Federer: A normal guy, ‘great in what he does’

© Jayne Kamin-Oncea-USA TODAY Sports

He’ll remind us he’s still human, still imperfect.

INDIAN WELLS, Calif. — For all the athletic skill, the records, the career that seems endless, maybe what is most appealing about Roger Federer, the finest male tennis player ever — anyone disagree? — is his sense of self.

He knows exactly who he is and wants us to know. There’s no false sense of humility. No shying from the spotlight.

He’ll remind us he’s still human, still imperfect.

He and other top athletes might be superstars, he said Wednesday during a pre-tournament interview for the annual Indian Wells extravaganza in the desert down the way from Palm Springs. “But we’re not supermen ... I’m just a normal guy who happens to be great in what he does.”

Which means, of course, that he’s not normal.

He’s the new Centurion, the Century man, if not necessarily man of the century, who only last Sunday in Dubai won his 100th tournament, second behind the unthinkable total of 109 by Jimmy Connors.

When one journalist pointed out that 100 is a nice round number, Federer in an instant responded, “It is.”

After the laughter ebbed, he continued, “It has a special meaning for me. It’s an achievement I never thought I was going to make.”

Not recently, he means. Rather way back when Federer, now 37, was an erratic teenage prodigy in Switzerland, labeled the nation’s next star and being hamstrung by a temper he needed to learn to control.

Yes, he’s been aware of that 100th. He knows what’s happening around him, knows his status.

“I started thinking about it maybe nine months ago,” said Federer, “ever since I got to 96, 97. I don’t remember where I won those titles. When I got to 98 I thought it would be a pity to retire before (the 100th). That’s what kept me on the road, to be honest. Then to do it on the first attempt was nice, instead of being asked all the time, ‘Is this going to be the week?’ I could get fed up with that.”

Pity? Yes, Federer speaks like that. He is the child of a Swiss father and South African mother, conversant in numerous languages. Although residing in Switzerland, as do so many in his profession, Federer is a citizen — and sporting hero — of the world.
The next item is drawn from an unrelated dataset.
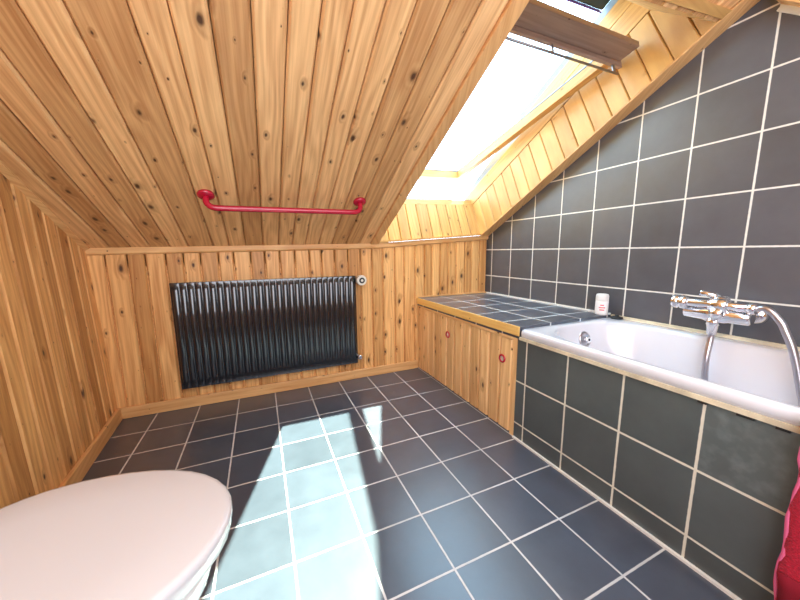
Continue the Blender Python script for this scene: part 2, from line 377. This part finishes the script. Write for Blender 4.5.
mb.bar((W - .02, -6.25, 8.26), (W - .02, -9.5, 5.56), .05, .09, mat=1)
struct(mb.build('trim_5', [M['pine_trim'], M['caulk']]), 'pine boxing with white caulk line high on the tiled wall', 'trim')

# ------------------------------------------------------------------ roof window
TH = math.atan(.531); ca, sa = math.cos(TH), math.sin(TH)
TILT = .036
def sk(x, s, h):               # frame coordinates: across, up the slope, out of the roof
    return Vector((x, 1.5 - ca * s + sa * h, 6.09 + sa * s + ca * h + TILT * (x - OX1)))
LS = 6.72
win = bpy.data.objects.new('window_1', None); COL.objects.link(win); win.location = sk(8.6, 0, 0) * S; WORLD[win.name] = win.location.copy()
struct(win, 'open centre pivot pine roof window in the slope', 'window')
def c_low(x): return Vector((x, YO, zc(x, YO)))
# reveals
mb = MB()
n_ = Vector((-1, 0, 0))
def rl(a, t): return (c_low(OX1).lerp(Vector((OX1, YT, zc(OX1, YT))), a)).lerp(sk(OX1, 0, 0).lerp(sk(OX1, 7.38, 0), a), t * .985)
planks(mb, steps(0, 1.03, .0605, .003), rl, 0, 1, n_, .02, .0025, .0011)
mb.hexa([rl(0, 0) + Vector((.07, 0, 0)), rl(1.04, 0) + Vector((.07, 0, 0)), rl(1.04, 0) + Vector((.2, 0, 0)), rl(0, 0) + Vector((.2, 0, 0)),
         rl(0, 1.02) + Vector((.07, 0, 0)), rl(1.04, 1.02) + Vector((.07, 0, 0)), rl(1.04, 1.02) + Vector((.3, 0, 0)), rl(0, 1.02) + Vector((.3, 0, 0))])
mb.build('right_reveal', M['pine_window'], win, recalc=False)
mb = MB()
def bl_(a, t): return c_low(a).lerp(sk(a, 0, 0), t)
planks(mb, steps(OX0, OX1 + .04, .4, .02), bl_, 0, 1, (0, -ca * .9, -sa * .2), .02, .02)
q = Vector((0, .25, 0))
mb.hexa([bl_(OX0, 0) + q * .3, bl_(OX1 + .3, 0) + q * .3, bl_(OX1 + .3, 0) + q, bl_(OX0, 0) + q, bl_(OX0, 1) + q * .3, bl_(OX1 + .3, 1) + q * .3, bl_(OX1 + .3, 1) + q, bl_(OX0, 1) + q])
mb.bar(c_low(OX0) + Vector((0, -.02, .03)), c_low(OX1) + Vector((0, -.02, .03)), .1, .06)
mb.build('lower_reveal', M['pine_window'], win, recalc=False)
mb = MB()
q0, q1, q2, q3 = Vector((OX0, YT, zc(OX0, YT))), Vector((OX1, YT, zc(OX1, YT))), sk(OX1, LS, 0), sk(OX0, LS, 0)
def tl_(a, t): return (q0.lerp(q3, a)).lerp(q1.lerp(q2, a), t * 1.015)
planks(mb, steps(0, 1, .3, .01), tl_, 0, 1, (0, .6, -.8), .02, .008, .003)
q = Vector((0, -.2, .1))
ex = Vector((.3, 0, 0))
mb.hexa([q0 + q * .35, q1 + ex + q * .35, q1 + ex + q, q0 + q, q3 + q * .35, q2 + ex + q * .35, q2 + ex + q, q3 + q])
mb.build('upper_reveal', M['pine_window'], win, recalc=False)
mb = MB()
mb.hexa([c_low(OX0), c_low(OX0) - Vector((.2, 0, 0)), q0 - Vector((.2, 0, 0)), q0, sk(OX0, 0, 0), sk(OX0, 0, 0) - Vector((.2, 0, 0)), q3 - Vector((.2, 0, 0)), q3])
mb.build('left_reveal', M['pine_window'], win)
# fixed frame
def fbox(mb, x0, x1, s0, s1, h0, h1, mat=0, f=sk):
    mb.hexa([f(x0, s0, h0), f(x1, s0, h0), f(x1, s1, h0), f(x0, s1, h0), f(x0, s0, h1), f(x1, s0, h1), f(x1, s1, h1), f(x0, s1, h1)], mat)
fr_ = MB()
SM = LS * .5
for x0, x1 in ((OX1, OX1 + .28), (OX0 - .28, OX0)):
    fbox(fr_, x0, x1, -.28, LS + .28, 0, .50)
    fbox(fr_, x0 + (.02 if x0 > 8 else -.02), x1 + (.02 if x0 > 8 else -.02), SM - .2, LS + .28, .53, .90)
fbox(fr_, OX0, OX1, -.28, 0, 0, .22); fbox(fr_, OX0, OX1, LS, LS + .28, 0, .88)
frame = fr_.build('window_frame', M['pine_window'], win, bevel=.012)
mb = MB()
for x0, x1 in ((OX1 + .03, OX1 + .5), (OX0 - .5, OX0 - .03)):
    mb.hexa([sk(x0, -.5, .505), sk(x1, -.5, .505), sk(x1, SM - .2, .505), sk(x0, SM - .2, .505), sk(x0, -.5, .62), sk(x1, -.5, .62), sk(x1, SM - .2, .97), sk(x0, SM - .2, .97)]); fbox(mb, x0, x1, SM - .2, LS + .5, .905, 1.1)
fbox(mb, OX0 - .5, OX1 + .5, -.55, -.03, .225, .28); fbox(mb, OX0 - .5, OX1 + .5, LS + .05, LS + .5, .885, .96)
mb.build('cladding', M['flashing'], frame, bevel=.01)
mb = MB(); fbox(mb, OX0 + .1, OX1 - .08, LS - .62, LS + .25, .97, 1.4)
hood = mb.build('cover_hood', M['blind'], win, bevel=.04)
mb = MB(); fbox(mb, OX0 + .12, OX1 - .1, LS - .655, LS - .625, .95, 1.02)
mb.build('seal', M['purple'], hood)
# sash, swung open about its middle
SX0, SX1 = 6.72, 10.46
B0 = Vector((0, 2.2, 7.10)); TS = math.atan(.2215); cs_, ss_ = math.cos(TS), math.sin(TS); LSA = 6.74
def sb(x, s, h): return Vector((x, B0.y - cs_ * s + ss_ * h, B0.z + ss_ * s + cs_ * h + TILT * (x - SX1) * (1.1 - s / LSA)))
mb = MB()
for x0, x1 in ((SX1 - .22, SX1), (SX0, SX0 + .22)): fbox(mb, x0, x1, 0, LSA - .42, 0, .25, f=sb)
fbox(mb, SX0 + .22, SX1 - .22, 0, .3, 0, .25, f=sb)
sash = mb.build('sash', M['pine_window'], win, bevel=.012)
mb = MB(); fbox(mb, SX0 - .04, SX1 + .07, LSA - .42, LSA, 0, .12, f=sb); fbox(mb, SX0 - .04, SX1 + .16, LSA - .50, LSA - .425, -.10, .06, f=sb)
mb.build('top_rail', M['rail_wood'], sash, bevel=.012)
mb = MB(); fbox(mb, SX0 + .18, SX1 - .18, .26, LSA - .4, .17, .23, f=sb)
mb.build('glass_pane', M['glass'], sash)
mb = MB()
for x0, x1 in ((SX1 - .23, SX1), (SX0, SX0 + .23)): fbox(mb, x0, x1, -.02, LSA - .45, .252, .285, f=sb)
fbox(mb, SX0, SX1, -.03, .32, .252, .285, f=sb)
mb.build('cladding', M['flashing'], sash)
mb = MB()
bs, bh = LSA - .44, -.29
mb.tube([sb(SX0 + .0, bs, bh), sb(SX1 - .02, bs, bh)], .024, 10)
for x in (SX0 + .14, 8.45, SX1 - .14): mb.bar(sb(x, bs, -.1), sb(x, bs, bh), .09 if x > 10 else .05, .02, (0, 1, 0))
mb.build('grip_bar', M['bar_metal'], sash)

# ------------------------------------------------------------------ radiator
RX0, RX1, RZ0, RZ1, RY = .67, 5.61, .66, 3.56, .70
rad = thing('radiator', 'black ribbed panel radiator on the low pine wall', 'radiator', ((RX0 + RX1) / 2, YB - .2, RZ0))
mb = MB(); nr = 29; pitch = (RX1 - RX0 - .08) / nr
# front sheet: rows of half-round ribs fading out at top and bottom
xs = [RX0]; hs = [0]
for i in range(nr):
    x0 = RX0 + .04 + i * pitch
    for k in range(9):
        t = k / 8; xs.append(x0 + pitch * t); hs.append(0 if k in (0, 8) else .085 * math.sin(PI * (t * .9 + .05)) ** .38)
xs.append(RX1); hs.append(0)
zs = [(RZ0, 0), (RZ0 + .10, 0), (RZ0 + .20, .7), (RZ0 + .26, 1), (RZ1 - .2, 1), (RZ1 - .14, .7), (RZ1 - .05, 0), (RZ1, 0)]
R = [[Vector((x, RY - h * f, z)) for x, h in zip(xs, hs)] for z, f in zs]
mb.rings(R, False, False, closed=False)
panel = mb.build('front_panel', M['radiator'], rad, recalc=False)
mb = MB(); mb.box((RX0, RY + .005, RZ0), (RX1, RY + .09, RZ1)); mb.build('water_body', M['radiator'], rad, bevel=.03)
for x in (RX0 + .5, RX1 - .5):
    mb = MB(); mb.box((x - .06, RY + .09, RZ0 + .3), (x + .06, YB - .01, RZ1 - .25)); mb.build('wall_bracket', M['radiator'], rad)
vx = 5.75
mb = MB(); mb.lathe((vx, .92, 3.42), (0, -1, 0), [(0, .07), (.1, .07), (.12, .13), (.42, .165), (.47, .15)]); tv = mb.build('thermostat_valve', M['cream'], rad)
mb = MB(); mb.lathe((vx, .45, 3.42), (0, -1, 0), [(-.005, .095), (.012, .085)]); mb.build('dial', M['black'], tv)
mb = MB(); mb.lathe((vx, .437, 3.42), (0, -1, 0), [(-.003, .045), (.012, .04)]); mb.build('pointer', M['cream'], tv)
mb = MB(); mb.tube([(RX1 - .02, RY + .05, 3.42), (vx, RY + .05, 3.42)], .05, 12); mb.tube([(vx, .98, 3.42), (vx, RY - .02, 3.42)], .06, 12); mb.build('valve_body', M['brass'], rad)
mb = MB(); mb.tube([(RX1 - .02, RY + .05, .86), (vx - .05, RY + .05, .86)], .05, 12); mb.lathe((vx - .08, RY + .35, .86), (0, -1, 0), [(0, .05), (.22, .05), (.24, .085), (.42, .085), (.46, .06)]); mb.build('lockshield_valve', M['chrome'], rad)

# ------------------------------------------------------------------ grab rail on the slope
gx0, gx1, gy0, gy1 = 1.91, 5.27, -1.20, -1.10
def gp(t, d): 
    x = gx0 + (gx1 - gx0) * t; y = gy0 + (gy1 - gy0) * t
    return cpt(x, y) + Vector((0, -.43, -.9)).normalized() * d
gr = thing('grab_rail', 'red tubular grab rail fixed across the sloping ceiling', 'grab rail', gp(.5, .36))
dx = 3.45
path = []
for k in range(9):
    a = PI / 2 * k / 8; path.append(gp(.2 / dx * (1 - math.cos(a)) , .14 + .19 * math.sin(a)))
path = [gp(0, .02)] + path
path2 = [gp(1, .02)]
for k in range(9):
    a = PI / 2 * k / 8; path2.append(gp(1 - .2 / dx * (1 - math.cos(a)), .14 + .19 * math.sin(a)))
mb = MB(); mb.tube(path + [gp(.3, .33), gp(.5, .33), gp(.7, .33)] + list(reversed(path2)), .062, 16); mb.build('rail_tube', M['red'], gr)
for t in (0, 1):
    mb = MB(); mb.lathe(gp(t, -.005), (0, -.43, -.9), [(0, .16), (.05, .165), (.075, .14), (.09, .08)]); mb.build('flange', M['red'], gr)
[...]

He’s the home favorite at Wimbledon, other than Andy Murray, and at Flushing Meadows, where the U.S. Open is played. Tennis is like that. Spectators cheer for the stars, the names. They don’t want an upset. They want to be a part of history.
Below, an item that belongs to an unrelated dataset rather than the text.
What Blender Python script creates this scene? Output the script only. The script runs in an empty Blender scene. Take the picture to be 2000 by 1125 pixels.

And Federer definitely is history. Rather, he chased it and caught it; a record 20 Grand Slams, including eight Wimbledon titles; No. 1 in the ATP ranking for a record 310 weeks (he’s currently No. 3); and willing to play everywhere and anywhere as much for the sport as for his personal gain.
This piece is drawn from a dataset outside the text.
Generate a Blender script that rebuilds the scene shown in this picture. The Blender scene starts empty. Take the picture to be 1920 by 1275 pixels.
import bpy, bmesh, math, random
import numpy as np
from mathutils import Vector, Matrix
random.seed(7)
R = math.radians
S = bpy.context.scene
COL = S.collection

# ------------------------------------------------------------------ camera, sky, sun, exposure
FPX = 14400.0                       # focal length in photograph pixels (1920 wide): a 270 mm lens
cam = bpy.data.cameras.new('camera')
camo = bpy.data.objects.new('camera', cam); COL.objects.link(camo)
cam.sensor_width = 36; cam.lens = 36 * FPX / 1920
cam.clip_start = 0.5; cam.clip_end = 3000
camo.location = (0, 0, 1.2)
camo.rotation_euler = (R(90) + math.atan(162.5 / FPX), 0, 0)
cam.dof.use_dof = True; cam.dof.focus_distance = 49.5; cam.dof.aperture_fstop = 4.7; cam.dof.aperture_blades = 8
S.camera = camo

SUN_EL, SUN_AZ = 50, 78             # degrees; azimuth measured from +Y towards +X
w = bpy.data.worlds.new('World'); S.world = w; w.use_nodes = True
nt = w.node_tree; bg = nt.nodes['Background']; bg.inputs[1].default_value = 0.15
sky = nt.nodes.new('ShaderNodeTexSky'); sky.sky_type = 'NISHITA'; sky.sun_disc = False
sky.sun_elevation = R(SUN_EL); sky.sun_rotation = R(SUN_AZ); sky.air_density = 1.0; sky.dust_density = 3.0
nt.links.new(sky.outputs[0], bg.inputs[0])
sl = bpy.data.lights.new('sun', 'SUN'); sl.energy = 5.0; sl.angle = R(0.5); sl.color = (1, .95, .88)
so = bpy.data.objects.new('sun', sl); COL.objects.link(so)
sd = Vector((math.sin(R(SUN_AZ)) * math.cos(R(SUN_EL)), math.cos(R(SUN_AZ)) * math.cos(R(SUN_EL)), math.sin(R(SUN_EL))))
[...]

It’s 16 hours of flight time from Dubai to Los Angeles. He arrived Monday, jetlagged, but after a night’s sleep and a brief practice he said he’s ready for the tournament. He travels with his wife and their four children — and a nanny and plenty of attention.

So many athletes from every sport tell us they can’t wait to retire, to avoid airports, to escape the media. But Federer accepts the travel and attention; in fact, he almost enjoys it.

He’s won those 100 tournaments, he has endorsements from Rolex, Mercedes-Benz, NetJets, Uniqlo — which gave him a clothing contract worth up to $300 million when his Nike deal ended — and he finds fulfillment in the competition.

“I want to be happy and to please people,” he said, “but I know I can’t please everybody. So that’s not my goal. I want to be as flexible as possible, but my priority (upon retirement) will be my family, as it is now.

“I cannot sit still. I always want to travel.”

He long ago made it to the top, but the journey seems endless.